In a recent update, Bloomberg’s senior ETF analyst Eric Balchunas has cautioned crypto investors to moderate their expectations regarding the newly approved spot Bitcoin and Ether ETFs in Hong Kong.

On April 15, the Hong Kong Securities and Futures Commission (SFC) granted conditional approvals to three offshore Chinese asset managers, namely Harvest Fund Management, Bosera Asset Management, and China Asset Management, to launch these ETFs.

Despite some optimistic projections, Balchunas was skeptical, particularly in response to claims that these funds could attract $25 billion in inflows.
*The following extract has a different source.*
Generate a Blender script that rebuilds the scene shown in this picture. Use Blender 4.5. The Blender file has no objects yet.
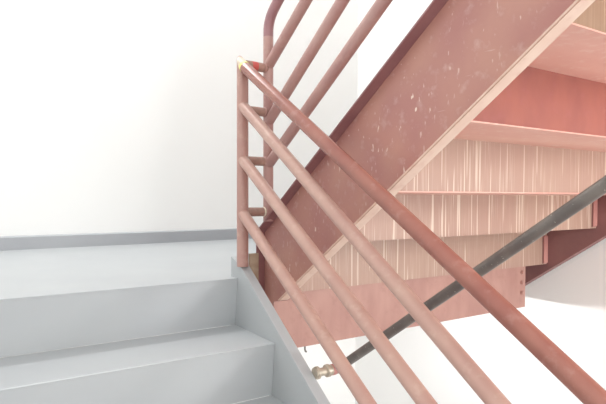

He dismissed such figures as overly ambitious, suggesting a more realistic expectation would be closer to $500 million.

According to Balchunas, the size of the Hong Kong ETF market does not compare favorably with larger markets like the United States, and the newly approved ETFs are restricted from offering official access to Chinese retail investors.

Additionally, he emphasized that these three asset managers are relatively small when compared to giants in the field, like BlackRock, which manages over $9 trillion.

He further explained that the ecosystem surrounding these Hong Kong ETFs is less efficient in terms of liquidity, which could lead to wider spreads and premiums discounts.

Moreover, the fees for these ETFs are expected to be in the 1-2% range, significantly higher than those in the U.S.

Despite these challenges, Jamie Coutts, chief crypto analyst at Real Vision and former Bloomberg Intelligence crypto analyst, highlighted the potential for these products to tap into a substantial pool of capital among Chinese investors, who are adept at navigating government-imposed capital controls.

The ETFs, which will be launched in about two weeks, will utilize an in-kind creation model.

This model differs from the cash-create redemption model used by U.S. spot Bitcoin ETFs, which the SEC has critiqued due to concerns over potential money laundering and fraud.